Luis Ojea - Cuaderno de viaje

Principio de racionalidad

Lo mínimo que cabría pedir es que los poderes públicos se ajusten a las normas. Porque nadie en democracia está por encima de la ley. Ni siquera Abel Caballero

La cantidad disponible de agua apta para el consumo humano es limitada y resulta insuficiente para cubrir las necesidades y los usos, tendentes a infinito, que le damos como sociedad. Por tanto, entra dentro de lo que se define como «bien económico». Y cualquier bien económico debe gestionarse racional y económicamente. Esto es, según las reglas del libre mercado. En Galicia no lo hemos hecho. Quizás porque tuvimos demasiado tiempo la desacertada percepción de que el agua era un bien ilimitado. Pero la sequía de este año nos enfrenta a la realidad. Y sería muy conveniente que aprovechásemos la oportunidad para afrontar una cuestión de esta trascendencia desde la racionalidad, lejos de postulados populistas.

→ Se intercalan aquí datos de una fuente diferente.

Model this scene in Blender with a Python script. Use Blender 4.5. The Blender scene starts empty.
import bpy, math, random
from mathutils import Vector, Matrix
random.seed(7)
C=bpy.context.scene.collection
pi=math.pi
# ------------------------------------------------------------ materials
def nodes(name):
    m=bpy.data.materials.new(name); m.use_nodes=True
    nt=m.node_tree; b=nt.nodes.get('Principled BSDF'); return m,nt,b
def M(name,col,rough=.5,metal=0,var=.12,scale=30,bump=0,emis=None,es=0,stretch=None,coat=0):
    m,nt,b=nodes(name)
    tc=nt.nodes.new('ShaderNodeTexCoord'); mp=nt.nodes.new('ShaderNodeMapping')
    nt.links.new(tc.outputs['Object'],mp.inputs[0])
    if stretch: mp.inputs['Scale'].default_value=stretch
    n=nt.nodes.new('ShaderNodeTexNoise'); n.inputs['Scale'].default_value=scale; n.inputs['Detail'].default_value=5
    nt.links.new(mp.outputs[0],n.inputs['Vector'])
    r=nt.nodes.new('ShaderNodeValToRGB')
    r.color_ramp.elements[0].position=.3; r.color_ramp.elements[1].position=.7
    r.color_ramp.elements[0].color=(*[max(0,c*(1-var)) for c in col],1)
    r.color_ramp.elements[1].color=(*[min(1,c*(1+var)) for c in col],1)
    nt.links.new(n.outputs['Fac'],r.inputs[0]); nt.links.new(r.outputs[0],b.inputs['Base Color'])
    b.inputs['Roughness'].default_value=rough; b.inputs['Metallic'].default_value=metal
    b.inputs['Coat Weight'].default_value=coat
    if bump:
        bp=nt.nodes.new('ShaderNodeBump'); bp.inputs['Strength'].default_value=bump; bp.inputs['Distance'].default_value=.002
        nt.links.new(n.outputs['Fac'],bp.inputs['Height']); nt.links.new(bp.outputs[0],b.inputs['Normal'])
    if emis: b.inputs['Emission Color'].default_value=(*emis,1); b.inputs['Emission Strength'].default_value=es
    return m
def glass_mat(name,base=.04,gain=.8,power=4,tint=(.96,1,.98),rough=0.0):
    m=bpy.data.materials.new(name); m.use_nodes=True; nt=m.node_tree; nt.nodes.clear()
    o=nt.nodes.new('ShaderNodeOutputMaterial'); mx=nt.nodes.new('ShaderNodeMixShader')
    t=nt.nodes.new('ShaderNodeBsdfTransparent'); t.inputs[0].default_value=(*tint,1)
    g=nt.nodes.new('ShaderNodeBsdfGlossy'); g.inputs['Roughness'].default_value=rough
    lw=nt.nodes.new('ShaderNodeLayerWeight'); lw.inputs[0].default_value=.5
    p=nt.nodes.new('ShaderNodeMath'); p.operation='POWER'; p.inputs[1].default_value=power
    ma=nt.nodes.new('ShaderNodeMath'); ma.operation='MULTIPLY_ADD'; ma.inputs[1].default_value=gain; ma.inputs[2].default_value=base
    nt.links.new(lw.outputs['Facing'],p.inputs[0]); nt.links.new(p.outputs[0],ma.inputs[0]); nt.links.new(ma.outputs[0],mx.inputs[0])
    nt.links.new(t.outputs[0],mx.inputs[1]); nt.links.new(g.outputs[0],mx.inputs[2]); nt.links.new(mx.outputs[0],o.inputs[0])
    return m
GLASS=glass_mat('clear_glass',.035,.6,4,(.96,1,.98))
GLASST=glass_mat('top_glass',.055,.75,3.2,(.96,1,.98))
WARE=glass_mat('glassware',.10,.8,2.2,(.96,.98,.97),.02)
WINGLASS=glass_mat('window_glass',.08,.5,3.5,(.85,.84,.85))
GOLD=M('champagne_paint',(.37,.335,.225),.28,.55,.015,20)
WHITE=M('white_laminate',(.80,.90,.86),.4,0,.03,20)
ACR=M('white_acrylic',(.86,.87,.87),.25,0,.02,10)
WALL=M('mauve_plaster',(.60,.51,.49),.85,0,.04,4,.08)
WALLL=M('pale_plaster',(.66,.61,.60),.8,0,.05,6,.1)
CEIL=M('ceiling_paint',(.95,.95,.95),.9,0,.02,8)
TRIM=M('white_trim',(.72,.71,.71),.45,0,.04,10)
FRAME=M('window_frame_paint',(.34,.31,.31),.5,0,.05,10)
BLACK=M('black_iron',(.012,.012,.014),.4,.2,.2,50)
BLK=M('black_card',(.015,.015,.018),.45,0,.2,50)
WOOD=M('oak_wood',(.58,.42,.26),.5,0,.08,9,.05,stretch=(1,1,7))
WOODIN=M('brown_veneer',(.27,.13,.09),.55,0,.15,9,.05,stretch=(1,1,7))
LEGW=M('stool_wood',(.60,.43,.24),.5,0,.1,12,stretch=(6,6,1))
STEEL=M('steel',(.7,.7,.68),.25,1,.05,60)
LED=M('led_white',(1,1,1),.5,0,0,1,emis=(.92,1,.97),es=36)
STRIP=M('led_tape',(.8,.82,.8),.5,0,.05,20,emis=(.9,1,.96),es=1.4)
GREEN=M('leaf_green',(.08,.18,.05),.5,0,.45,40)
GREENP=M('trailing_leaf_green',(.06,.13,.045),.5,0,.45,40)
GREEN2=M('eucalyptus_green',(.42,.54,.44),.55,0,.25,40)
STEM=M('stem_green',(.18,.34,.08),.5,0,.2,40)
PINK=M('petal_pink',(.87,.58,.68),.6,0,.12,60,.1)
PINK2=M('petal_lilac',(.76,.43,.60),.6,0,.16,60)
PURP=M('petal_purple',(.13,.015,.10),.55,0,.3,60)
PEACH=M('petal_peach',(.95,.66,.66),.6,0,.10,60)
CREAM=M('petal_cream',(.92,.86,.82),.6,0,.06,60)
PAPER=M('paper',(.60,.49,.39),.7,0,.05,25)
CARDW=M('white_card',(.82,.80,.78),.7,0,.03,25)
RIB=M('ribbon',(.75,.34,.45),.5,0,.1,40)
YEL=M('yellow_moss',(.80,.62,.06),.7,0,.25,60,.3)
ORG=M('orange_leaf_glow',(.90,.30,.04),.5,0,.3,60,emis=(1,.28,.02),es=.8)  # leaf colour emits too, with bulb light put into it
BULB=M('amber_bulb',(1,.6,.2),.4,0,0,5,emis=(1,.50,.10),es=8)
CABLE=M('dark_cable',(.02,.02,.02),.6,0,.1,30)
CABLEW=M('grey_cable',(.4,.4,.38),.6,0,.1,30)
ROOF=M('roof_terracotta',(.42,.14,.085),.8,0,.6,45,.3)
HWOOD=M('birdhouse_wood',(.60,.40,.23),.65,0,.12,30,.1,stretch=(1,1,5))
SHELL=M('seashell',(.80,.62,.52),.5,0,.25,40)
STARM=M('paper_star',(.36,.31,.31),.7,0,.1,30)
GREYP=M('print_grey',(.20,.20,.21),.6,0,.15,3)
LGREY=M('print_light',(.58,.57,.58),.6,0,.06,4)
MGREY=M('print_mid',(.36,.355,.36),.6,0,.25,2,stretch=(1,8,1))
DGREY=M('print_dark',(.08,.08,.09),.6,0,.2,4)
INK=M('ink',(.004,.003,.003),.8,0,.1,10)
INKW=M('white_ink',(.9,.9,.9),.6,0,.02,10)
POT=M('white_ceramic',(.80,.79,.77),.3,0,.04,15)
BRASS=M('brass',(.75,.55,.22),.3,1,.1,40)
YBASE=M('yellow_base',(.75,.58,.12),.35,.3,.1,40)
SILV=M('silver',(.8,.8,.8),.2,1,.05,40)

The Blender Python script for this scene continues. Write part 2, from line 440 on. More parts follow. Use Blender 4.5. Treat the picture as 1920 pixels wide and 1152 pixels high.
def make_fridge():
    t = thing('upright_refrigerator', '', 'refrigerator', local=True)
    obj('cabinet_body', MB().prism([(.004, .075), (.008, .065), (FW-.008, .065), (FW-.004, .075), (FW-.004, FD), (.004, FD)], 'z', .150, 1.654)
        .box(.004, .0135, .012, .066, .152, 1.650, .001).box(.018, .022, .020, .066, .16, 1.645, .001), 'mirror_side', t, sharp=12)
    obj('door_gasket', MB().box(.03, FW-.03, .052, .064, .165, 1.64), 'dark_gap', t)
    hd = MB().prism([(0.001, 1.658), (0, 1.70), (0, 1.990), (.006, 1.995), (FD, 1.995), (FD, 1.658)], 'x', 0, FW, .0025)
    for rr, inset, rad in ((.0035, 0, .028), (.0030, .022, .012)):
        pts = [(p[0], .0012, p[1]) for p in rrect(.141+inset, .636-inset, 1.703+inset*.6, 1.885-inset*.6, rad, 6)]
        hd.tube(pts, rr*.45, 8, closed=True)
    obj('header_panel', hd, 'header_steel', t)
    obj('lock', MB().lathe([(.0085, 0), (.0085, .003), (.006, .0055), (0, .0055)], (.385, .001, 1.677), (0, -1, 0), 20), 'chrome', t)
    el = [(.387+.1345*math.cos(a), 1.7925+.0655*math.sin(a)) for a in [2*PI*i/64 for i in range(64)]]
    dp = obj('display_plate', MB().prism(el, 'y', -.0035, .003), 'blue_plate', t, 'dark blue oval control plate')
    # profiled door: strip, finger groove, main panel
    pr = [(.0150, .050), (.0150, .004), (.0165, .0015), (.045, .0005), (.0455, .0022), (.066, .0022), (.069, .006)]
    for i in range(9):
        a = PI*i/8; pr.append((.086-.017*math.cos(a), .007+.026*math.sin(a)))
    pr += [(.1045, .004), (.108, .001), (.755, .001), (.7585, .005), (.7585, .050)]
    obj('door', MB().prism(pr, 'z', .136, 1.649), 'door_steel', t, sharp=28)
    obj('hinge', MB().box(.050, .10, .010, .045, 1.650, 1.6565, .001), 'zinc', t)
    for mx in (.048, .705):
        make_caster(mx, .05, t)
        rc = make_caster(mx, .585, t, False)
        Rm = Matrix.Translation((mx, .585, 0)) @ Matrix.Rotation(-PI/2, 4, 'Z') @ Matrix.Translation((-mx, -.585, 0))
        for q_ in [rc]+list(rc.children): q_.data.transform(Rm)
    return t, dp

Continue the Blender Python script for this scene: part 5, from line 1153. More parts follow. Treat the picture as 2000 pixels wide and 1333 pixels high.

El problema es que en la escena política gallega hay personajes como el alcalde de Vigo que son maestros del escapismo. Abel Caballero tiene un talento especial para evadir sus propias responsabilidades y generar conflictos institucionales con otras administraciones. El drama para la ciudad olívica es que los juegos de trileros no arreglan ningún problema. Caballero sabe perfectamente lo que dice la normativa. Y sabe, porque lo defendió frente a los soberanistas catalanes, que el Estado de Derecho se basa en el imperio de la ley. Los poderes públicos deben ceñirse a lo que prescriba la norma vigente. En este caso concreto, prioriza el uso ambiental sobre el industrial. Y ninguna administración puede sustraerse de ese principio. Defender lo contrario es simple demagogia.

Otra cosa es que de cara al futuro se pueda plantear una revisión de esa norma. Que se busquen soluciones racionales y económicas para lo que siempre ha sido un bien económico. Esa es la cuestión. Que el agua nunca debió ser entendida como un «bien común». A pesar de las simplificaciones conceptuales que se le quiera achacar y de lo errado que pueda resultar alguno de los enfoques planteados, Garret Hardin ya nos enfrentó al problema en 1968. «La tragedia de los bienes comunes» sirve para visualizar la inevitable degradación del medio ambiente cuando los individuos usan un recurso común escaso. Simplificándolo mucho y traduciéndolo a este caso, el modelo presagia que los ciudadanos que extraigan agua de un acuífero comunal buscarán maximizar su beneficio, ello acabará derivando en una sobreexplotación del mismo y eventualmente acabará con su destrucción.

La clave está en el porqué. Porque es un bien común. Porque no existen incentivos para que cada uno de los agentes económicos que actúan sobre él traten de garantizar su sostenibilidad. El problema radica en que no se considere el agua un «bien privado». Precisamente porque es un bien básico debería ser privatizado. Frente a la propaganda de los que Hayek llamaba «los socialistas de todos los partidos», según la cual los bienes y sectores estratégicos deben estar dominados y controlados por el Estado, los estudios de F. Segerfeldt ofrecen algunas claves interesantes para entender la privatización como una solución en este ámbito. Es lógico si uno se para a pensarlo. El mercado tiende al equilibrio. La fijación de precios evita ineficiencias y derroches, maximiza el aprovechamiento de un bien escaso y garantiza que se destine a los usos más rentables.

Pero ese tipo de reflexiones resultan extravagantes en culturas políticas como la nuestra acostumbradas a la asfixiante intervención pública en cualquier esfera de la vida. Por ello, yendo a lo práctico, lo mínimo que cabría pedir es que los poderes públicos se ajusten a las normas que dictan. Porque nadie en democracia está por encima de la ley. Ni siquiera Abel Caballero.